But the reason even that wasn't good enough on this historic day is because Nadal ended up passing the final test. As empty and hollow as he must have felt, or should have felt, after losing that tiebreaker to see the match go to two sets each, momentum to Federer, Nadal never relented. He never lost confidence, or hope. That his level didn't drop, while Federer was serving aces and powdering lines with his big forehand, was the critical difference in this match.

I asked about that in the press conference with Federer; here's our verbatim exchange:

Q.  We know how much you respect him (Nadal).  Especially after that tiebreaker, were there any points in there where you're thinking, This kid has to fold up now?  He has to be a little bit mentally crazy?  A couple times you were down, served your way out of some real holes.  Did you think at any point that he's got to crack at some stage?

A: "Not really. I was just hoping, you know, or I was seeing that he was getting very nervous, you know, in that, what was it, fourth set tiebreaker where, I mean, I think he should have never lost the breaker in the end, you know. But he was really nervous.  He didn't make the returns he usually does.  He couldn't play aggressive.  I played some okay shots, and it was enough to come back.

"So, I mean, I really thought, you know, that he was feeling it really a lot, you know, maybe the first time in his life (my italics) So I was hoping, like I said, with the momentum going into the fifth set, that it was going to be enough just from my end that I would play a little bit better. But I couldn't really, you know, play maybe my best when I really had to. And towards the end, like we know, with the light, it was tough.  But it's not an excuse. Like I said, Rafa served well and played well and deserved to win in the end."
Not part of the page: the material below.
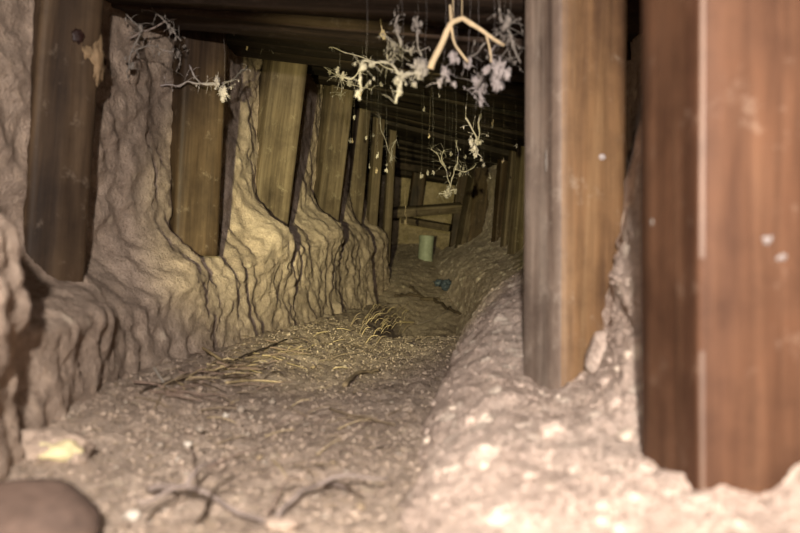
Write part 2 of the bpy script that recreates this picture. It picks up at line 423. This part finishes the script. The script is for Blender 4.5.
# ------------------------------------------------------------------ post details
def on_post(o, name, wpt, mat, build):
    l = local_on(o, wpt); V, Fc = [], []; build(V, Fc); ob = link(name, V, Fc, mat, o)
    ob.location = l*S; return ob
def ray_at(o, px, py):
    """point of the post's surface seen at this pixel"""
    inv = o.matrix_world.inverted(); org = inv @ Vector((0, 0, 0)); d = (inv.to_3x3() @ P(px, py, 1)).normalized()
    ok, loc, nrm, _ = o.ray_cast(org, d)
    return (loc/S, nrm) if ok else (None, None)
def patch(o, name, px, py, mat, r, flat=.25, seed=1, stretch=1.5, label=None, rough=.5):
    loc, nrm = ray_at(o, px, py)
    if loc is None: return
    V, Fc = [], []; blob(V, Fc, (0, 0, 0), r, seed, rough, 2.2, (1, 1, 1), 18, 12)
    z = Vector((0, 0, 1)); y = z.cross(nrm).normalized()
    V2 = [loc+nrm*(v.x*flat)+y*v.y+z*v.z*stretch for v in V]
    c = link(name, V2, Fc, mat, o)
    if label: c['label'] = label
patch(p1o, 'knot', 78, 36, M['knot'], .008, .25, 3, 1.0, 'dark knot')
patch(p1o, 'wood_flake', 99, 64, M['flake'], .013, .2, 5, 1.6, 'pale flaking patch', .8)
patch(p1o, 'wood_flake', 88, 52, M['flake'], .007, .25, 8, 1.2, 'pale flaking patch', .8)
patch(p1o, 'dust_tuft', 101, 125, M['web'], .004, .5, 2, 1.5, 'white dust tuft')
patch(q2, 'dust_spot', 602, 157, M['web'], .0042, .25, 1, .7, 'small white spot', .1)
patch(q2, 'dust_spot', 546, 162, M['web_dull'], .003, .25, 4, 3.5, 'pale streak', .5)
patch(q1, 'dust_spot', 768, 240, M['web_clump'], .0022, .15, 6, .8, 'pale fuzzy fleck', 1.4)
patch(q1, 'dust_spot', 782, 257, M['web_clump'], .0026, .15, 7, .6, 'pale fuzzy fleck', 1.4)
patch(q1, 'dust_spot', 652, 222, M['web_dull'], .002, .3, 9, 1, 'pale fuzzy fleck', .4)
# ------------------------------------------------------------------ litter on the floor
def stem(name, pts, r0, r1, mat, label, cat, group=None, sides=6, n=14, wob=.0, branches=()):
    pl = spline(pts, n); sd = random.random()*40
    pl = [p+Vector((noise.noise(p*60+Vector((sd, 0, 0))), noise.noise(p*60+Vector((0, sd, 0))), noise.noise(p*60+Vector((0, 0, sd)))))*wob for p in pl]
    kids = []; V, Fc = [], []; tube(V, Fc, pl, [r0+(r1-r0)*i/n for i in range(n+1)], sides)
    for (t, dv, br) in branches:
        b0 = pl[int(t*n)]; bp = [b0+Vector(dv)*k/5+Vector((0, 0, .004*math.sin(k))) for k in range(6)]
        kids.append((bp, [br*(1-.12*k) for k in range(6)]))
    V, mw = centred(V); o = link(name, V, Fc, mat, None, mw)
    for bp, rad in kids:
        bv, bf = [], []; tube(bv, bf, bp, rad, sides); link('side_branch', [v-mw.translation for v in bv], bf, mat, o)
    tag(o, label, cat, group); return o
def floor_stem(pixels, r, mat, label, cat='twig', name='twig', lift=.003, group=None, r1=None, **kw):
    pts = [onfloor(*p[:2])+Vector((0, 0, lift+(p[2] if len(p) > 2 else 0))) for p in pixels]
    return stem(name, pts, r, r1 or r*.6, mat, label, cat, group, **kw)
floor_stem([(140, 397), (190, 378), (235, 362), (287, 341)], .0022, M['root'], 'long thin dark root lying along the foot of the left wall', 'root', 'root', wob=.003, n=30)
floor_stem([(197, 349, .004), (212, 358, .002), (228, 368, 0)], .0026, M['straw'], 'pale flat straw leaning at the foot of the left wall', 'straw', 'straw_stem')
floor_stem([(154, 374, .004), (160, 381, .001), (166, 389, 0)], .0018, M['pebble_w'], 'short whitish sliver left of the straw heap', 'straw', 'straw_stem')
floor_stem([(226, 386), (255, 383), (283, 385)], .0018, M['straw'], 'straight tan straw lying crosswise in the middle left litter', 'straw', 'straw_stem')
floor_stem([(172, 385), (195, 379), (222, 368), (236, 366)], .002, M['straw_dull'], 'dull crooked straw in the heap by the left wall', 'straw', 'straw_stem', wob=.003)
floor_stem([(150, 505, .004), (182, 506, .008), (215, 516, .006), (262, 531, .0)], 0.00252, M['twig_grey'], 'thick grey twig crossing the front of the floor', wob=.004, n=24, branches=((.4, (.012, .06, .012), .002), (.5, (-.03, -.035, .004), .002)))
floor_stem([(192, 470, .01), (197, 490, .006), (205, 512, 0)], 0.00096, M['twig'], 'thin brown twig leaning on the grey front twig', wob=.003)
floor_stem([(146, 524, 0), (175, 516, .01), (205, 514, .006)], 0.00120, M['root'], 'dark crooked twig under the thick grey front twig', wob=.004)
floor_stem([(200, 531, 0), (214, 518, .01), (232, 500, .008)], 0.00144, M['root'], 'black forked twig sticking up beside the grey front twig', wob=.003)
floor_stem([(270, 528, .0), (300, 510, .008), (330, 498, .006), (352, 492, 0)], 0.00204, M['twig_grey'], 'pale grey branch at the front centre of the floor', wob=.004, n=22, branches=((.5, (.05, .012, .006), .0018),))
floor_stem([(268, 520, 0), (285, 504, .012), (300, 492, .006)], 0.00108, M['twig'], 'thin brown twig crossing the pale grey branch', wob=.003)
floor_stem([(318, 497, .006), (340, 499, .01), (366, 504, 0)], 0.00096, M['root'], 'thin dark twig right of the pale grey branch', wob=.003)
floor_stem([(345, 388), (358, 378, .003), (378, 372)], .0035, M['straw_dull'], 'soil coated stick in the middle of the floor', 'stick', 'stick', wob=.004)
floor_stem([(330, 412), (352, 418), (395, 430)], .0016, M['straw_dull'], 'long dull straw in the centre of the floor', 'straw', 'straw_stem')
floor_stem([(396, 297), (415, 297), (437, 303), (452, 311), (468, 320)], .008, M['root'], 'dark bent root across the sunken floor at the far end', 'root', 'root', wob=.012, n=30, r1=.005)
floor_stem([(410, 290, .01), (420, 296, .0)], .006, M['root'], 'short root stub rising from the dark bent root', 'root', 'root', wob=.006)
floor_stem([(418, 325), (438, 318), (450, 311)], .003, M['twig_grey'], 'thin pale stick below the dark bent root', 'stick', 'stick', wob=.004)
floor_stem([(400, 324, .002), (414, 324, .002)], .005, M['straw'], 'yellow straw lying at the sunken floor edge', 'straw', 'straw_stem')
floor_stem([(420, 300), (440, 300)], .01, M['post_pale'], 'short split stick behind the dark bent root', 'stick', 'stick')
# tuft of hay at the end of the left wall
for i in range(75):
    px = random.gauss(382, 13); py = random.gauss(320, 9)
    if py < 306: py = 310
    p = onfloor(px, py); a = random.uniform(-.5, 1.2); L = random.uniform(.015, .045)
    e = random.uniform(.1, .9)
    q = p+Vector((math.cos(a)*L*.8, random.uniform(-.5, .5)*L, math.sin(e)*L*.8))
    m_ = p.lerp(q, .5)+Vector((0, 0, .006))
    stem('straw_stem', [p-Vector((0, 0, .004)), m_, q], .0012, .0006, M['straw'] if i % 3 == 0 else M['straw_dull'],
         'thin straw in the tangled tuft at the far foot of the left wall', 'straw', 'straws of the far tuft', 5, 8)
# loose straws over the floor
for i in range(120):
    if i < 60: px = random.uniform(150, 345); py = 392-(px-150)*.30+random.gauss(6, 12)
    else: px = random.uniform(200, 450); py = random.uniform(335, 480)
    if py < 330 or (px > 395+ (450-py)*.35 ): continue
    p = onfloor(px, py); a = random.gauss(.2, .9); L = random.uniform(.012, .05)
    d = Vector((math.cos(a), math.sin(a)*1.2, 0))*L/2
    A = p-d; B = p+d; A.z = fz(A.x, A.y)+.002; B.z = fz(B.x, B.y)+.003+random.random()*.008
    Mi = (A+B)/2; Mi.z = max(Mi.z, fz(p.x, p.y)+.002)+random.random()*.003
    stem('straw_stem', [A, Mi, B], random.uniform(.0005, .0011), .0004, random.choice([M['straw'], M['straw_dull'], M['straw_dull'], M['twig'], M['root']]),
         'short thin straw or stem scattered loose over the tunnel floor', 'straw', 'loose straws on the tunnel floor', 5, 6)
# larger bent straws heaped along the foot of the left wall
for i in range(34):
    px = random.uniform(160, 300); py = 398-(px-150)*.33+random.gauss(2, 5)
    p = onfloor(px, py); a = random.gauss(.5, .7); L = random.uniform(.03, .08)
    d = Vector((math.cos(a), math.sin(a), 0))*L/2; A = p-d; B = p+d
    A.z = fz(A.x, A.y)+.003; B.z = fz(B.x, B.y)+.004+random.random()*.014; Mi = (A+B)/2; Mi.z = max(Mi.z, fz(p.x, p.y)+.004)
    stem('straw_stem', [A, Mi, B], random.uniform(.0009, .0018), .0006, random.choice([M['straw'], M['straw_dull'], M['twig'], M['root']]),
         'longer straw or stem in the loose heap along the foot of the left wall', 'straw', 'straw heap at the foot of the left wall', 5, 8, wob=.003)
# stones
def stone(p, r, seed, mat, label, sq=(1, 1, .7), group=None, name='pebble', rough=.3, freq=1.2, seg=16, rings=11, cat='stone'):
    V, Fc = [], []; blob(V, Fc, (0, 0, 0), r, seed, rough, freq, sq, seg, rings)
    zmin = min(v.z for v in V); V = [v-Vector((0, 0, zmin)) for v in V]
    o = link(name, V, Fc, mat, None, Matrix.Translation(Vector(p)-Vector((0, 0, r*.22))))
    tag(o, label, cat, group); return o
stone(Vector((-.222, .54, -.178)), .036, 3, M['stone'], 'large rounded reddish brown stone at the bottom left corner', (1.15, 1.0, .80), None, 'stone', .16, 1.0, 48, 30)
st = stone(Vector((-.275, .70, -.166)), .026, 8, M['soil_l'], 'soil covered stone with a pale yellow broken face, behind the brown corner stone', (1.25, 1.0, .85), None, 'stone', .28, 1.6, 48, 30)
V, Fc = [], []; blob(V, Fc, (0, 0, 0), .019, 4, .25, 1.5, (1.0, .8, .5), 30, 18)
yf = link('broken_face', V, Fc, M['stone_pale'], st, Matrix.Translation((.012, -.010, .030)))
yf['label'] = 'pale yellow broken face'
stone(onfloor(133, 524), .0052, 4, M['pebble_w'], 'small white pebble on the front floor right of the brown stone')
stone(onfloor(188, 447), .0042, 5, M['pebble_w'], 'small cream pebble on the left middle of the floor')
stone(onfloor(180, 462), .0035, 6, M['pebble_w'], 'tiny white pebble in front of the cream pebble')
stone(onfloor(226, 419)+Vector((0, 0, 0)), .004, 7, M['pebble_w'], 'pale pebble on the floor below the straw heap')
stone(onfloor(282, 531), .008, 12, M['soil_l'], 'small pinkish stone at the front edge under the grey branch', (1.4, 1, .6))
for i in range(230):
    py = random.uniform(338, 525); px = random.uniform(20, 460)
    lim = 455-(py-340)*.42 if py < 440 else 408
    lo = 330-(py-325)*3.0
    if px > lim or px < lo: continue
    p = onfloor(px, py)
    r = random.choice([.0014, .0016, .002, .0026, .004])*random.uniform(.7, 1.2)
    stone(p, r, i, random.choice([M['pebble']]*5+[M['soil_f'], M['straw_dull'], M['soil_l']]), 'small pebble or crumb of earth strewn over the tunnel floor',
          (1, random.uniform(.7, 1.2), random.uniform(.5, .8)), 'pebbles strewn on the floor', rough=.5, freq=1.6, seg=8, rings=6)
# stones embedded in the pale bank
bpy.context.view_layer.update()
WR = bpy.data.objects['wall_right']
def hit(o, px, py):
    d = P(px, py, 1).normalized(); ok, loc, nrm, _ = o.ray_cast(Vector((0, 0, 0)), d)
    return (loc/S, nrm) if ok else (None, None)
bank = [(548, 432, .011, 'pale rounded stone in the bank below the orange brown post', M['soil_r']), (612, 405, .008, 'small stone in the bank between the two right posts', M['soil_r']),
        (600, 352, .020, 'cream stone resting against the foot of the orange brown post', M['pebble_w']), (520, 385, .006, 'little stone on the bank left of the orange brown post', M['soil_r']),
        (470, 420, .006, 'small stone on the left shoulder of the pale bank', M['soil_r']), (640, 470, .008, 'stone in the bank left of the big reddish post foot', M['soil_r']),
        (575, 470, .007, 'stone in the front of the pale bank', M['soil_r'])]
for i, (px, py, r, lab, mt) in enumerate(bank):
    loc, nrm = hit(WR, px, py)
    if loc is None: continue
    V, Fc = [], []; blob(V, Fc, (0, 0, 0), r, i+20, .3, 1.2, (1, 1, 1.1), 24, 16)
    tag(link('stone', V, Fc, M['soil_r'], None, Matrix.Translation(loc-nrm*r*.45)), lab, 'stone')
for i in range(90):
    px = random.uniform(420, 700); py = random.uniform(330, 530)
    if py < 345+(545-px)*.35: continue
    loc, nrm = hit(WR, px, py)
    if loc is None or loc.y > 1.3: continue
    r = random.choice([.002, .003, .004, .0055])*random.uniform(.8, 1.2)
    V, Fc = [], []; blob(V, Fc, (0, 0, 0), r, i+60, .5, 1.4, (1, 1, .8), 12, 8)
    tag(link('pebble', V, Fc, random.choice([M['soil_r']]*6+[M['bank_stone']]), None, Matrix.Translation(loc-nrm*r*.35)), 'small stone embedded in the pale bank on the right', 'stone', 'small stones embedded in the pale bank')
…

Nadal would later describe his mental state after he lost that tiebreaker like this:

"I was sitting down, and just say, well, I am playing well, I am doing well, I am with very good positive attitude, so gonna continue like this and wait, wait what's happening. I feeled (sic) confident with myself, so for that reason I was confident on the match still, no, in the fifth. So just very happy because I played with very positive attitude all the time, fighting a lot. So win here is unbelievable for me."

Only a fool could have expected (rather than merely hoped for) a win by Nadal in the fifth set. Serving the odd game, Federer was always in the lead. Execution-wise, both me were playing at a high level. But there was the lingering memory of that fourth-set tiebreaker, and the knowledge that Federer was the five-time defending champion. It seemed impossible that Nadal could win, but at the same time an undercurrent of inevitability - the same tug that had so many pundits brazenly forecasting a Nadal win in recent days - exerted a nearly equal gravitational pull. The tension became nearly unbearable, but it also imbued everyone watching with a sense of wonder; we all knew we were witnesses to something extraordinary.

Somehow, we all knew it was destined to come down to this: Rafael Nadal over Roger Federer, in the Wimbledon final, 6-4,6-4,6-7,6-7,9-7.